Morgan Stanley and J.P. Morgan are the lead underwriters for the proposed IPO.

The company, founded in 2000, sells the chips inside advanced radio-frequency identification (RFID) tags, tag readers and software. Each chip contains a unique identifier, and once the tags are affixed to products, tag readers can quickly discover what's in a stack of inventory and relay that information to computer systems.

The chips account for about two-thirds of its revenue.

Impinj focuses on the RFID market's fastest-growing segment — ultrahigh frequency (UHF) chips.

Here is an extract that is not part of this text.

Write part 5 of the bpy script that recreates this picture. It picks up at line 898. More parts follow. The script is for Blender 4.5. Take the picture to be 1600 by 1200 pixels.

The chips offer low cost, longer range and don't have to be visible to tag readers.

The tracking technology helps companies like Walmart and Banana Republic know when certain types of apparel are running low, and gives prescription-drug distributors confidence that their supplies aren't tainted with counterfeits.

Impinj hopes retailers of electronics, cosmetics and jewelry will adopt the new RFID tagging systems. Some governments have mandated such tagging for cars and liquor bottles, the company says.

"We envision a future when a broad array of everyday items are linked to networked information systems," Impinj said in its prospectus. "This global network of connected objects is often referred to as the 'Internet of Things.'"

Revenue has been growing: Last year, the company booked $31.8 million in revenue, up from $20.8 million in 2009. About 36 percent of its 2010 revenue came from just two customers.

Its revenue last year would have been higher, Impinj said, had it not experienced a 9-month shortage of wafer supplies and production problems in manufacturing its chips.

The company has never been profitable. Excluding interest due to its preferred stockholders, it had a net loss of $9.9 million in 2009, $11.4 million in 2010 and $1.8 million in the first three months of this year, according to its financial statements. Those preferred stockholders are owed more than $40 million in unpaid interest.

Impinj chalks up much of those losses to having spent more than $32 million on research and development over the past three years.

The company employs 142 people and has its main office in Fremont. Its engineering offices are in California's Rancho Cordova and Newport Beach.

Impinj relies on third-party foundries and subcontractors to manufacture its chips and contract manufacturers to assemble its tag readers.

It said it holds 90 U.S. patents and has 77 pending applications as of April 15.

Impinj competes with two other leading chip-makers — California-based Alien Technology and Netherlands-based NXP Semiconductors.

Impinj had about $11.8 million in cash at the end of March, and is due to repay preferred stockholders $6 million on June 30. Venture capital firms, including Seattle-based Madrona, own just over half of Impinj. Intel Corp. owns 6.6 percent of the company.

Such backers have poured $160 million into the company since its inception.

The UHF RFID tag industry is on a sharp growth curve, with global sales expected to double both this year and next, said Justin Patton, managing director of the RFID Research Center at the University of Arkansas.

More than 40 companies, including Impinj, provide equipment and participate in the center's research, which evaluates applications of RFID technology in different industries.

Impinj's chief technology officer, Chris Diorio, has led the way in developing the global UHF Gen 2 standard, Patton said.

"They're very well known, and a lot of the tags you see out there today have their chips in them," he said.